> [Task description]: Reproduce verbatim the lines up to and including the one with "limb(body, FAR, FAR_R)", starting from the first.

> [Supplied information]:
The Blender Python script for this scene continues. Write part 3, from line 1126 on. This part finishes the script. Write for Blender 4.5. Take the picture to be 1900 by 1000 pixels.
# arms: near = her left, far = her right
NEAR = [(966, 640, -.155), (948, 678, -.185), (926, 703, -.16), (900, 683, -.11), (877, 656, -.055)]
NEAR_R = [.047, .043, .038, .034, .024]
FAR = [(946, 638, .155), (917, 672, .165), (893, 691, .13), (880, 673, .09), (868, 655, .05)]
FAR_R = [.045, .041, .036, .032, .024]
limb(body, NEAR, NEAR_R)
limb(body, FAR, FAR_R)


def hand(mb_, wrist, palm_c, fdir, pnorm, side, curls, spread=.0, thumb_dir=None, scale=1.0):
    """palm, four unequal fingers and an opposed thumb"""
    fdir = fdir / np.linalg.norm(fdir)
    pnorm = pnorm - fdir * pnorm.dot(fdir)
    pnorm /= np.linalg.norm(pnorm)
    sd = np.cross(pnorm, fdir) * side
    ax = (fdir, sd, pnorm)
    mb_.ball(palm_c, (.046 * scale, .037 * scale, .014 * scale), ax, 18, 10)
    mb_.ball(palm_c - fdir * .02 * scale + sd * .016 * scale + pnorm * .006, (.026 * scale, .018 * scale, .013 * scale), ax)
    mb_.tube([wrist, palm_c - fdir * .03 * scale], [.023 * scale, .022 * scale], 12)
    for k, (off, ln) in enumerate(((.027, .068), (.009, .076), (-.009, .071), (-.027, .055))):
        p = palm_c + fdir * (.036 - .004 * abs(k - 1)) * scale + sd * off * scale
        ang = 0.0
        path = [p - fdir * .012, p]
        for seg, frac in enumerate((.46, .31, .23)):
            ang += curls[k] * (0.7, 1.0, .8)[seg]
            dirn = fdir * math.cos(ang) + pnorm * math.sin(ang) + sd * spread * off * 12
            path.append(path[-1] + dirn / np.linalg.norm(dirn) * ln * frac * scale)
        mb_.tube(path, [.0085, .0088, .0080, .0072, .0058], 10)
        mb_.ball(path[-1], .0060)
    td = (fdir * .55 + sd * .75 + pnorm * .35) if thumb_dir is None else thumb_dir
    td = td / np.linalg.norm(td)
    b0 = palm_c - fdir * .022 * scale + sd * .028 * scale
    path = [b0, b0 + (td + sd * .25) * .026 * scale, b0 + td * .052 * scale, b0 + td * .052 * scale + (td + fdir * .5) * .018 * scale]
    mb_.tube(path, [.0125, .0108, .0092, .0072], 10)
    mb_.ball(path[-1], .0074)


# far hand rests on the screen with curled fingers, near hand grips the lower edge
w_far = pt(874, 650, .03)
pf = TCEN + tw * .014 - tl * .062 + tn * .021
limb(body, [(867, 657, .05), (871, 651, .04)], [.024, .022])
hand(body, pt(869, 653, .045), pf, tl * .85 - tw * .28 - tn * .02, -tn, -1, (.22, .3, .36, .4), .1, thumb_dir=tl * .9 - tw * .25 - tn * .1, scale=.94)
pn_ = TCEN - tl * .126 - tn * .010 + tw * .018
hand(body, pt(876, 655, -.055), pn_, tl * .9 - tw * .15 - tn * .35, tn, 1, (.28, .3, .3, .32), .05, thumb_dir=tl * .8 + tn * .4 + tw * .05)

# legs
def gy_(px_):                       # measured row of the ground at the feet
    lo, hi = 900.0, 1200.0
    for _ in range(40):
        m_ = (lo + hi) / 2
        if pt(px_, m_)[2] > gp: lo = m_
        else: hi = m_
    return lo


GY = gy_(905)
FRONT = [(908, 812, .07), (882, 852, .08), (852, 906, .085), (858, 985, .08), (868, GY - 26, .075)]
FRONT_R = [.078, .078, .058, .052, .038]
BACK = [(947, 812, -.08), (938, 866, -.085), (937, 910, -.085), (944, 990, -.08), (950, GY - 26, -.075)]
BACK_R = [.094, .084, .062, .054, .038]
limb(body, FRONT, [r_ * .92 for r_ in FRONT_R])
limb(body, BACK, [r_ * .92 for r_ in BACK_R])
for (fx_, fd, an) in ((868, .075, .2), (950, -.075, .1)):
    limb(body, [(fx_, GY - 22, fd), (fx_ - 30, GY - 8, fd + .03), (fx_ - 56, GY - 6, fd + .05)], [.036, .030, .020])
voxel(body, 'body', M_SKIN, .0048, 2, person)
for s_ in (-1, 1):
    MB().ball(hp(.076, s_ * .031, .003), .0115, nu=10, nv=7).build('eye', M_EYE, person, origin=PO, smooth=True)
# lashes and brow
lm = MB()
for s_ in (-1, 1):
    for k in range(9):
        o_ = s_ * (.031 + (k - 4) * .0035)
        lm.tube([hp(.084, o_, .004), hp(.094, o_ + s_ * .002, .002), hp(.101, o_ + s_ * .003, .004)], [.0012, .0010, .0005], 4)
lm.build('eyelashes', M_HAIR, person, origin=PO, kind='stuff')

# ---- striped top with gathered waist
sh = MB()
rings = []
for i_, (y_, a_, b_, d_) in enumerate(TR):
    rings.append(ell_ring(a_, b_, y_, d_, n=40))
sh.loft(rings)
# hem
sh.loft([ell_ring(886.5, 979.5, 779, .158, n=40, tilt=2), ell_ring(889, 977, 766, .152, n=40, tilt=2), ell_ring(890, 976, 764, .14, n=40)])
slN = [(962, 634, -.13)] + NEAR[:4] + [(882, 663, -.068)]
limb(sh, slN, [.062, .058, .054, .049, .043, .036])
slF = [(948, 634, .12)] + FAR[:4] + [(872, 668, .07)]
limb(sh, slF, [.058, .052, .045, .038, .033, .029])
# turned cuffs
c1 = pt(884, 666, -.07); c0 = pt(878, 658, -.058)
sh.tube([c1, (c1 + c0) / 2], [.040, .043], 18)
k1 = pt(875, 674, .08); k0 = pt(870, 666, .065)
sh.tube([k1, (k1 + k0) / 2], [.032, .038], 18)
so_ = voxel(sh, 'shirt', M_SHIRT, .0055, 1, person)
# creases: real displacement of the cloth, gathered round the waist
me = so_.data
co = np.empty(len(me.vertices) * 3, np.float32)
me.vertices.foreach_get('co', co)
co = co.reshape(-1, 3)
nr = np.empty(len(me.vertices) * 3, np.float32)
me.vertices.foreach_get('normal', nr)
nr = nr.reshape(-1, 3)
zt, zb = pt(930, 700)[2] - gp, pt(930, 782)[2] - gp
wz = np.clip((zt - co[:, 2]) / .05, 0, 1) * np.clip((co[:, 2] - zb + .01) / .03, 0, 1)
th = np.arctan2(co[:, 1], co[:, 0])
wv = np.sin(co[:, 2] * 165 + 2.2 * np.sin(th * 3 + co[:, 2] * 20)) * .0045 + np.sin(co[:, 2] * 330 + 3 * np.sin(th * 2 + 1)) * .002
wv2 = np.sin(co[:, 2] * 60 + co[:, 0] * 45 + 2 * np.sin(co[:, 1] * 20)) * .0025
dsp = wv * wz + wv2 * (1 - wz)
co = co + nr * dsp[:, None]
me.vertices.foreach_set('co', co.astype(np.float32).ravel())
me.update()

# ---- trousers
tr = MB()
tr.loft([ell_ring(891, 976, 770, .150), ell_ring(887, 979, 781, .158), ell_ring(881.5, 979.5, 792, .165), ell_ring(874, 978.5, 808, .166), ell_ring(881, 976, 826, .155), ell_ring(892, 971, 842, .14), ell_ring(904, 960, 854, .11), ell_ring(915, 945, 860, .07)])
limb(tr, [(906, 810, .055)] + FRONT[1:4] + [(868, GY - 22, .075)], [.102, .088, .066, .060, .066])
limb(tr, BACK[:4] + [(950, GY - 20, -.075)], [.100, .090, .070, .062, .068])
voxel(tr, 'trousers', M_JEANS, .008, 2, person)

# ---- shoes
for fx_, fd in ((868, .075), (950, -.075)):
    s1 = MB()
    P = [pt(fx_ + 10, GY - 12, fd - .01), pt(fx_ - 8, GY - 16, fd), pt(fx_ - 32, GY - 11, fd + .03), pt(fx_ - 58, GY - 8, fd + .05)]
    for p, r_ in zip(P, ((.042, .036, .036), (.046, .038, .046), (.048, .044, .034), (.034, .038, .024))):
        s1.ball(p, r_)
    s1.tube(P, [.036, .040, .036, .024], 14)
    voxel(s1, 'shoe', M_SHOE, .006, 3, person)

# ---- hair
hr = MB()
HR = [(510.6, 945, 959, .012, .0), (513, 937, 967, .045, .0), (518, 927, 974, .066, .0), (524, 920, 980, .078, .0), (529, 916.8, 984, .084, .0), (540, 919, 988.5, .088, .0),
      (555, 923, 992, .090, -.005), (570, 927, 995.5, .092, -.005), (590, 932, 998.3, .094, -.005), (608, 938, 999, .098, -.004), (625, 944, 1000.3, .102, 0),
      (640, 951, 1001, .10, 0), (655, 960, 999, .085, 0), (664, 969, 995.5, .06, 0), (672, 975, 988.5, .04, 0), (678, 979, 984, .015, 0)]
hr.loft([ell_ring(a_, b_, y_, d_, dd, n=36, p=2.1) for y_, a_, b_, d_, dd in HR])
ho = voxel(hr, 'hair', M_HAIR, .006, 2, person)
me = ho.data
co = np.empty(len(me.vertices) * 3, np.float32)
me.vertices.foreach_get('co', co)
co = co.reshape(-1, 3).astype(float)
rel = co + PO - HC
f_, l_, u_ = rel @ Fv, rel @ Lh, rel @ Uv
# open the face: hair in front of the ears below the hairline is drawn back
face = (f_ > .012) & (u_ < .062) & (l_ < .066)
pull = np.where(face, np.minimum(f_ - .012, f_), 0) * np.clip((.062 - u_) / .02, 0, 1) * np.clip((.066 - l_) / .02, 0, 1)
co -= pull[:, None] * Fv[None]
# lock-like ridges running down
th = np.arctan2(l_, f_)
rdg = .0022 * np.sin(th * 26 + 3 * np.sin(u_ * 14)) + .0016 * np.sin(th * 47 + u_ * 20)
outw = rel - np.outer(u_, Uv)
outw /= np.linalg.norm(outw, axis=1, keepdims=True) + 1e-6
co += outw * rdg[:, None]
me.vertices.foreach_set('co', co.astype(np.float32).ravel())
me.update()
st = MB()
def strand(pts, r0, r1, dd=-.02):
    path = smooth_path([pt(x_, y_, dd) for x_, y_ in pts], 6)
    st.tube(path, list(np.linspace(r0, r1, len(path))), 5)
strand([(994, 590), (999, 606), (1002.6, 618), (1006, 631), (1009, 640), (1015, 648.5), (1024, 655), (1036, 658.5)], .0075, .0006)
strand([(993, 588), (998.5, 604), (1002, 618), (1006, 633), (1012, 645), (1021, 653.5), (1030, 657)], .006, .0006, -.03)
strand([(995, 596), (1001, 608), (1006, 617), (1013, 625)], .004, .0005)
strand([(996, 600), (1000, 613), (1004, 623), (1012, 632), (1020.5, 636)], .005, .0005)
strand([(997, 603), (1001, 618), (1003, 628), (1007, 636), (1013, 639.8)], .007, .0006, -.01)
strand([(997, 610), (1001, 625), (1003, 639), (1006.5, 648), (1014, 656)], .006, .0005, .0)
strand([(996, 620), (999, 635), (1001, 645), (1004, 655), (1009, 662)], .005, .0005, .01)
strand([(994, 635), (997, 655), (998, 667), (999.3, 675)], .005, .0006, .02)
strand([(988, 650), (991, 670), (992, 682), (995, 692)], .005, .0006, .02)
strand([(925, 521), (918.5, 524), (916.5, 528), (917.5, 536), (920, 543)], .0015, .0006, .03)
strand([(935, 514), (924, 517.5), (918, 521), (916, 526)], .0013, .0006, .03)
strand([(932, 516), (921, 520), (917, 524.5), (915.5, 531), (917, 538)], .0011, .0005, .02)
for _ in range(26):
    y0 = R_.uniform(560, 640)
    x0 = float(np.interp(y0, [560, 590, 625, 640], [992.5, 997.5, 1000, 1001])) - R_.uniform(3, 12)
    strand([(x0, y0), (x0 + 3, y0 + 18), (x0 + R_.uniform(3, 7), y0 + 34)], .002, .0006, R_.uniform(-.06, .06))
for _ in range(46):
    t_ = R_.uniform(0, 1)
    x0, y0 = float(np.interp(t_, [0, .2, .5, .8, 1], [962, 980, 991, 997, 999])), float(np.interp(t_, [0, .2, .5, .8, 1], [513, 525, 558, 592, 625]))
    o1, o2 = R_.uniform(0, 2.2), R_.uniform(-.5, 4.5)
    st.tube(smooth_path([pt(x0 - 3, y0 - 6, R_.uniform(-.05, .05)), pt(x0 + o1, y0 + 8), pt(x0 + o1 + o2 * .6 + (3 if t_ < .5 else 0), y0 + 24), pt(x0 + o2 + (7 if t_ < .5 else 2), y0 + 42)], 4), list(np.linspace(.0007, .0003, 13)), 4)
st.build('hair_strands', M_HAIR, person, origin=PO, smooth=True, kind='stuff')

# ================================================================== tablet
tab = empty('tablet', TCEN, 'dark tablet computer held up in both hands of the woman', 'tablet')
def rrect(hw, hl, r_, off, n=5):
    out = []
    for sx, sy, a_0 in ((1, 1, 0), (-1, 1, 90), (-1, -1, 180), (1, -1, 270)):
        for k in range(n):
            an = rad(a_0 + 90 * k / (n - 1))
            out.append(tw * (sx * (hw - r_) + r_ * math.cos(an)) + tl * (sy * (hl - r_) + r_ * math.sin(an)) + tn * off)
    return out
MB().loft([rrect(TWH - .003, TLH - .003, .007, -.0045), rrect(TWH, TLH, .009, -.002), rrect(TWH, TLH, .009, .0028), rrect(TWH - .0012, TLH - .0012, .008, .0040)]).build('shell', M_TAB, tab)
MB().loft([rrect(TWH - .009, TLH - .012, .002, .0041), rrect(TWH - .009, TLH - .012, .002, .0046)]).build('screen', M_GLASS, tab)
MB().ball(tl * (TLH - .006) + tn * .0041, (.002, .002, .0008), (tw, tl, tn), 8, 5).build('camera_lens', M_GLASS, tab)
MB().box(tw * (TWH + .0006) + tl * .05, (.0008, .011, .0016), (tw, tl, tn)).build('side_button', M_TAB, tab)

> [Output for this task]:
The Blender Python script for this scene continues. Write part 3, from line 1126 on. This part finishes the script. Write for Blender 4.5. Take the picture to be 1900 by 1000 pixels.
# arms: near = her left, far = her right
NEAR = [(966, 640, -.155), (948, 678, -.185), (926, 703, -.16), (900, 683, -.11), (877, 656, -.055)]
NEAR_R = [.047, .043, .038, .034, .024]
FAR = [(946, 638, .155), (917, 672, .165), (893, 691, .13), (880, 673, .09), (868, 655, .05)]
FAR_R = [.045, .041, .036, .032, .024]
limb(body, NEAR, NEAR_R)
limb(body, FAR, FAR_R)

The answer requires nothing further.